15 April 2013

Brown rice and weeds

This is the place to begin.  A long season of change tempered by the steady influence of brown rice and weeds, oat groats, and sourdough bread. 

I left Minnesota with my family and moved to Middlebury, Vermont in October 2012, and we've spent the past six months settling into a new community, new schools, a new job, and everything else.  And now it's almost spring.

When I walk with my daughter in the evenings after the dishes have been washed I smell the still-cold air against the birthing earth, warm with rot and new growth, piles of crust and slips of green, always.  

Birthdays, Thanksgiving, Christmas, Lent, Easter; we've now celebrated these seasons among old friends, family with whom we haven't shared holidays in many years, and new friends who have been kind, generous, and welcoming.  I helped my sister make Thanksgiving dinner for thirty-five or so in Buffalo and we shared the Christmas season with my wife's siblings, parents, cousins, aunts and uncles, and other relatives in Montreal, eating great Vietnamese food and a few of our traditional Christmas cookies.  It's good to be here.

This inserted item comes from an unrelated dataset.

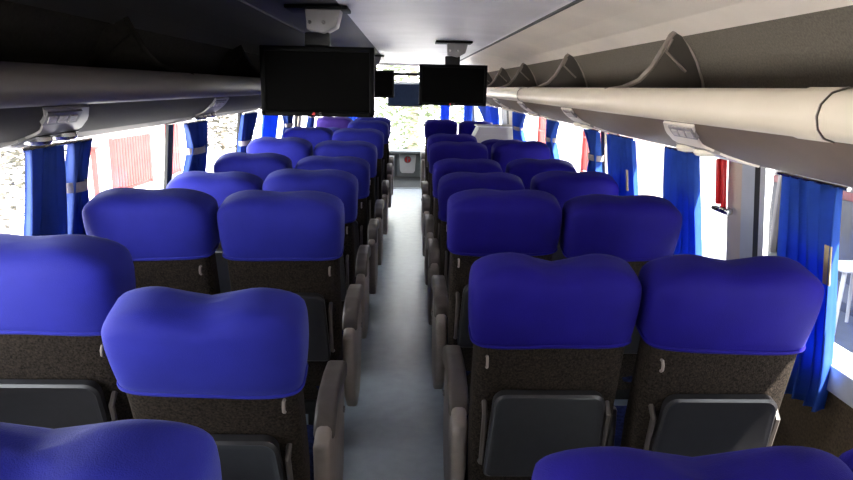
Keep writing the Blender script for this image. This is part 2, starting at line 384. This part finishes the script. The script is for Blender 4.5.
# ------------------------------------------------------------------ monitors
def monitor(x, y, w, h, ztop, label, rotz=0.0):
    t = empty('ceiling_monitor', (x, y, ztop-h), label, 'monitor', 'monitors hanging from the ceiling', (0, 0, rotz))
    MB().box((0, .03, h/2), (w, .055, h), .012).build('casing', M['black'], t)
    b = MB(); e = .022
    for s_ in (-1, 1):
        b.box((s_*(w/2-e/2), -.002, h/2), (e, .014, h), .004); b.box((0, -.002, h/2+s_*(h/2-e/2)), (w, .014, e), .004)
    b.build('bezel', M['black'], t)
    MB().box((0, .001, h/2), (w-2*e, .006, h-2*e)).build('screen', M['screen'], t, smooth=False)
    MB().disc((-.018, -.011, .011), (0, 1, 0), .0075, .004, 14).build('logo_disc', M['redlogo'], t)
    cu = bpy.data.curves.new('logo', 'FONT'); cu.body = 'LG'; cu.size = .018; cu.extrude = .001
    to = bpy.data.objects.new('logo_source', cu); COL.objects.link(to)
    bpy.context.view_layer.update()
    me = bpy.data.meshes.new_from_object(to.evaluated_get(bpy.context.evaluated_depsgraph_get()))
    bpy.data.objects.remove(to)
    me.materials.clear(); me.materials.append(M['silver'])
    lo = bpy.data.objects.new('logo_letters', me); COL.objects.link(lo); lo.parent = t
    lo.rotation_euler = (PI/2, 0, 0); lo.location = (-.006, -.0105, .0055)
    top = 1.936-(ztop-h)
    MB().box((0, .07, top-.008), (.27, .20, .016), .004).build('mount_plate', M['black'], t)
    br = MB().prism([(-.05, top-.012), (.105, top-.012), (.085, top-.085), (.03, top-.115), (-.045, top-.10)], 1, .0, .12, .006).build('bracket_cover', M['silver'], t)
    b = MB(); b.box((-.005, .06, h+.02), (.11, .05, .085), .008); b.box((-.005, .065, h*.75), (.15, .04, .14), .006)
    b.build('bracket_arm', M['darkmetal'], t)
    b = MB()
    for q in (-.03, .03): b.disc((q, -.005, top-.07), (0, 1, 0), .008, .012, 10)
    b.build('bracket_screw', M['metal'], t)
    return t
monitor(-.40, 3.03, .50, .302, 1.766, 'large black monitor hanging on the left of the aisle, nearest to the camera')
monitor(.335, 5.06, .505, .298, 1.768, 'black monitor hanging from a pale bracket on the right of the aisle')
monitor(-.405, 7.60, .50, .298, 1.776, 'black monitor half hidden behind the nearest left-hand monitor')

# ------------------------------------------------------------------ seats
def seat(x, y, side, label, cov, recl=14, zoff=0.0, w=.221, dipk=.036, yo=0.0, aisle=True, detail=True, rz=0.0):
    """side +1: right of the aisle (armrest on its left), -1 mirrored. Built facing +y; y is where the back's rear face sits at 1.05 m."""
    root = empty('coach_seat', (x, y, 0), label, 'seat', 'coach seats in rows of two', (0, 0, rz))
    seed = random.random()*100
    th = math.radians(recl)
    zp = .40
    def B(px, t, h):        # back-local (x, thickness(+ = front), height along the back) -> seat-local
        hz = h-zp
        yy = (1.05-zp)*math.tan(th) - hz*math.sin(th) + t*math.cos(th)
        return (px*side, yy, zp+hz*math.cos(th)+t*math.sin(th)+zoff)
    N = 40
    # carpeted back shell
    rows = []
    for i in range(12):
        h = .30+(1.05-.30)*i/11
        ww = (w-.012)*(.93+.07*min(1, (h-.30)/.35)); dd = .062
        rows.append([B(px, t+.062, h) for px, t in (superell(ww, dd, 5, k/N) for k in range(N))])
    b = MB(); b.grid(rows, close_u=True, cap=True); b.build('backrest', M['carpet'], root)
    # stretch cover
    rows = []
    h0, h1, Hc = .955, 1.112, .094
    def ring(ww, dd, h, c=.068, dome=0.0):
        out = []
        for k in range(N):
            px, t = superell(ww, dd, 4.2, k/N)
            dip = -dipk*math.exp(-(px/.08)**2)*dome - .010*dome*(abs(px)/w)**2
            wr = .0035*noise.noise(Vector((px*9+seed, h*11, t*9)))
            if t > 0: t += .035*(abs(px)/w)**3*(1-dome*.6)        # wings bulge forward
            out.append(B(px+wr, t+c+wr, h+dip+(.006*math.sin(px*7+seed) if h < h0+.02 else 0)))
        return out
    for h, g in ((h0, -.005), (h0+.006, .0), (h0+.04, .003), (h0+.08, .006), (h1-.03, .008), (h1, .007)):
        rows.append(ring(w+g, .078+g, h))
    for i in range(1, 10):
        a = PI/2*i/9.6
        sx = math.cos(a)**(2/3.0); st = math.cos(a)**(.62); hh = h1+Hc*math.sin(a)**(2/2.6)
        dm = min(1, i/6)
        rows.append(ring((w+.007)*sx, .085*st, hh, dome=dm))
    b = MB(); b.grid(rows, close_u=True)
    n = len(rows)*N
    top = [sum((Vector(p) for p in rows[-1]), Vector())/N]
    b.add([tuple(top[0])], []); ci = len(b.v)-1
    for k in range(N): b.f.append(((len(rows)-1)*N+k, (len(rows)-1)*N+(k+1) % N, ci)); b.mi.append(0)
    cv = b.build('headrest_cover', cov, root, angle=80)
    if detail:
        hm = []
        for k in range(N):
            px, t = superell(w+.0015, .081, 4.2, k/N)
            hm.append(B(px, t+.068, h0+.012+.006*math.sin(px*7+seed)))
        b = MB(); rr = []
        for k in range(N):
            p = Vector(hm[k]); nx = Vector(hm[(k+1) % N])-Vector(hm[k-1]); nx.normalize(); up = Vector((0, 0, 1)); o = nx.cross(up)
            rr.append([tuple(p+o*.0035*math.cos(q*PI/3)+up*.005*math.sin(q*PI/3)) for q in range(6)])
        b.grid(rr, close_u=True, close_v=True); b.build('hem', cov, cv)
    # cushion
    b = MB(); b.box((0, .42+yo, .40+zoff), (.37, .50, .15), .045, 3); b.build('seat_cushion', M['cushion'], root)
    # pedestal
    b = MB(); b.box((0, .40+yo, .28), (.40, .42, .06), .01); b.box((-.08*side, .40+yo, .14), (.06, .30, .26), .01); b.box((-.08*side, .40+yo, .0125), (.12, .40, .025), .005)
    b.build('pedestal', M['darkmetal'], root)
    # folding tray on the back
    tp = root
    b = MB(); W2, z0, z1 = .158, .52, .815
    poly = []
    for (cx, cz, a0) in ((W2-.035, z1-.035, 0), (-W2+.035, z1-.035, 90), (-W2-.012+.02, z0+.02, 180), (W2+.012-.02, z0+.02, 270)):
        r = .035 if cz > .7 else .02
        for q in range(6): a = math.radians(a0+18*q); poly.append((cx+r*math.cos(a), cz+r*math.sin(a)))
    def T(px, t, z): return B(px, t, zp+(z-zp)/math.cos(th))
    fr = [T(px, -.034, z) for px, z in poly]; bk = [T(px*.985, -.012, z) for px, z in poly]
    rim = [T(px*.955, -.040, .665+(z-.665)*.955) for px, z in poly]; inn = [T(px*.91, -.036, .665+(z-.665)*.91) for px, z in poly]
    b.grid([bk, fr, rim, inn], close_u=True, cap=True); tr = b.build('folding_tray', M['tray'], root, angle=35)
    for s_ in (-1, 1):
        pts = [T(s_*(W2+.018), t, z) for t, z in ((.01, .76), (-.022, .74), (-.022, .56), (.01, .54))]
        MB().tube(pts, .008, 6).build('tray_bracket', M['arm'], tr)
    if detail:
        # coat hook on the aisle side of the carpet
        hp = [T(-.180, t, z) for t, z in ((-.002, .918), (-.012, .921), (-.020, .912), (-.021, .898), (-.013, .890))]
        MB().tube(hp, .0042, 8).build('coat_hook', M['armp'], root)
    # arm on the aisle side (seats by the window get a slim shared arm)
    if aisle:
        ax = -(w+.010)*side
        prof = [(.255, .60), (.27, .640), (.32, .672), (.40, .695), (.52, .700), (.62, .690), (.675, .665), (.695, .63), (.68, .60), (.62, .612), (.50, .635), (.38, .63), (.31, .605), (.27, .585)]
        b = MB(); b.prism([(yy+yo, z+zoff*.3) for yy, z in prof], 0, ax-.032, ax+.032, .012); b.build('armrest', M['arm'], root, angle=50)
        prof = [(.19, .595), (.30, .625), (.50, .635), (.63, .61), (.66, .56), (.65, .40), (.60, .26), (.52, .20), (.36, .20), (.27, .28), (.20, .42)]
        b = MB(); b.prism([(yy+yo, z) for yy, z in prof], 0, ax-.024, ax+.024, .014); sp = b.build('side_panel', M['armp'], root, angle=50)
        MB().disc((ax-.027*side, .60+yo, .50), (1, 0, 0), .012, .008, 12).build('panel_screw', M['metal'], sp)
    else:
        ax = -(w+.006)*side
        b = MB(); b.box((ax, .44, .63), (.03, .42, .04), .012); b.box((ax, .25, .52), (.026, .05, .22), .01); b.build('armrest', M['arm'], root)
    return root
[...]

I've eaten oat groats for breakfast since I've been in Vermont, having switched to oatmeal more than a year ago after many, many years of coffee and doughnuts in the morning.  Lunch is typically brown rice and some leafy green -- weeds, as far as my kids are concerned, and I don't know if it's necessary to differentiate the chards from the kohls; what I notice is green life and energy as I walk back to work. 

And then there's everything else that we prepare and eat, buy and make.  Everything still is our food, and we eat at our table every night, candles lit and some form of grace said or recited.  On weekends there is wine, rare on a weekday unless a special meal is served.  Nuts and dried fruit find their way to the table most evenings, and when mangoes are ripe I peel one for my youngest.  We press our children to make desserts themselves, telling them that their effort is all that will produce a sweet on the table.  And still we talk, sit at the table and let conversations turn and grow into this tendril or that, as I hope this blog continues to do.